Ahmed Ajil mène cette recherche doctorale en criminologie au sein de l’Ecole des sciences criminelles de la FDCA de l'Université de Lausanne.
Intéressé par les mobilisations politiques et idéologiques, notamment pour des conflits dans le monde arabe, Ahmed Ajil base sa recherche sur des récits de jeunes hommes concernés par la question ; des jeunes hommes qui se sont engagés avec des groupes violents ou dans des actions violentes, d’autres qui ont des attitudes favorables à l’engagement violent mais ne s’engagent pas, ainsi que des activistes qui s’engagent de façon non violente pour une cause ou un conflit dans le monde arabe.
Suite aux attentats du 11 septembre 2001, les griefs (grievances ; sentiments d’injustice) ont été mis à l’écart dans l’analyse des violences politico-idéologiques. Les actes en question, souvent regroupés sous la notion de « terrorisme », sont présentés comme motivés par un fanatisme idéologique ou religieux, à travers une analyse dépolitisante, moralisatrice, psychologisante et individualiste. Cela est, certes, le cas dans les discours médiatiques et politiques, mais aussi dans le monde de la recherche académique. Ainsi, la recherche a eu tendance à négliger le rôle du sentiment d’injustice. En remettant le rôle des injustices au centre, l’objectif poursuivi par cette thèse au niveau épistémique est, en premier lieu, de permettre une analyse critique et structuraliste de ce phénomène.
Depuis décembre 2018, Ahmed Ajil a mené plus d’une centaine d’entretiens en Suisse, au Liban, et au Canada. Ces entretiens approfondis semi-dirigés avec les premiers concernés, ainsi qu’avec des acteurs formels et informels les entourant, constituent l’essentiel de ses données. À mi-chemin, quelques pistes se dessinent déjà dans les trajectoires et les motivations de ses enquêtés. Leurs récits permettent d’identifier des processus cognitifs et émotionnels récurrents dans leur mobilisation. Il s’agit notamment de l'identification d’une injustice perçue comme étant flagrante, historique, de large échelle et qui reste, surtout, impunie. Des processus d’indignation morale et d’appropriation, ainsi que de responsabilisation face à cette injustice semblent jouer un rôle-clé. Si violence il y a, elle est justifiée comme un mal nécessaire et présentée comme une action collective, défensive et, dans la plupart des cas, restrictive et ciblée. Finalement, une observation primordiale est que ce sont des facteurs contextuels et situationnels, parfois très anodins, et un enchaînement d’événements qui expliquent qu'une personne s’engage effectivement ou pas.

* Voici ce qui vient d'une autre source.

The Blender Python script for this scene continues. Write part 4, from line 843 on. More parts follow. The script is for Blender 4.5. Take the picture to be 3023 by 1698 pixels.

Ahmed Ajil a participé à l’élaboration du Plan d’action national de lutte contre la radicalisation et l’extrémisme violent. Il espère que les résultats de sa recherche permettront de contribuer à la compréhension du phénomène et de reconsidérer quelques-unes des politiques de prévention (et de répression) sous un autre angle, qui tiendrait notamment compte du sentiment d’injustice. C’est, entre autres, parce que la « guerre contre la terreur » ne fait que reproduire et renforcer les injustices et les inégalités qu’elle a été largement contreproductive. Prévenir à tout prix, notamment au détriment des droits fondamentaux et des valeurs constitutives de notre société démocratique, serait, selon lui, une réponse problématique.
Pour cette recherche doctorale, Ahmed Ajil a obtenu en 2018 un financement FNS (Doc.CH) de trois ans et demi pour la réalisation d’un Doctorat en criminologie. Sa recherche est placée sous la direction des professeures Manon Jendly (ESC Lausanne) et Aurélie Campana de l’Université Laval à Québec, où il a passé un séjour de recherche d’un an, tel que l’exige ce type de financement. Ahmed Ajil vient également d’être accepté dans le prestigieux programme pour doctorants de l’Academy of Criminal Justice Sciences (ACJS) aux Etats-Unis qui propose de nombreux ateliers et de belles possibilités de réseautage en marge de son Meeting annuel à Orlando, Floride.